Murders in Russia increased by 1,740 cases in 2001 over the previous year, RBK reported on 28 March. Anatolii Naumov, a representative of the Criminology and Law Institute of the Russian Academy of Sciences, announced the statistics at Federation Council hearings the same day. Naumov said the increase in murders is connected to social, economic, political, and moral decline in Russia....AS POPULATION TO SHRINK. Russia's population is expected to shrink by 30 percent to 101.9 million people by the end of 2050, the State Statistics Committee said on 28 March, AP reported. The committee also worked out best-case and worst-case scenarios. Under the best-case scenario, the population would only decrease to 122.6 million people by 2050, but under the worst-case scenario it would fall almost 47 percent to 77.2 million people, Interfax reported. The prediction of 101.9 million people by 2050 is considered the most probable outcome, according to the committee.

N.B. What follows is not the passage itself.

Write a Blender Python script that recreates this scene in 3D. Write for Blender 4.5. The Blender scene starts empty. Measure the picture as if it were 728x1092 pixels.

PROSECUTOR-GENERAL'S OFFICE RESUMES INVESTIGATION OF TYUMEN OIL COMPANY. The division of the Prosecutor-General's Office in the Central federal district announced that it is reopening the investigation of alleged fraud during the 1997 privatization of 40 percent of the shares of Tyumen Oil Company controlled by the financial-industrial group Alfa, "Vremya novostei" reported on 3 April. The initial investigation, which focused on several high-ranking Russian officials including former Energy and Fuel Minister Yurii Shafranik, was opened in 2000 by the Interior Ministry, but was closed shortly thereafter due to political pressure from "above," according to the newspaper.
TRENDS AND IDEAS
DOES PUTIN MAKE HIS OWN DECISIONS?
According to a poll by the Public Opinion Foundation, 46 percent of Russians believe that Putin is unable to make decisions by himself and is under the influence of other people, RBK reported on 26 March. Conversely, 43 percent said Putin makes decisions on his own. The survey was conducted from a sample of 1,500 people from 100 cities in 44 Russian regions. The individuals and groups believed to be influencing Putin included the Kremlin administration, the oligarchs, former President Boris Yeltsin's family and cronies, and the law enforcement and security services.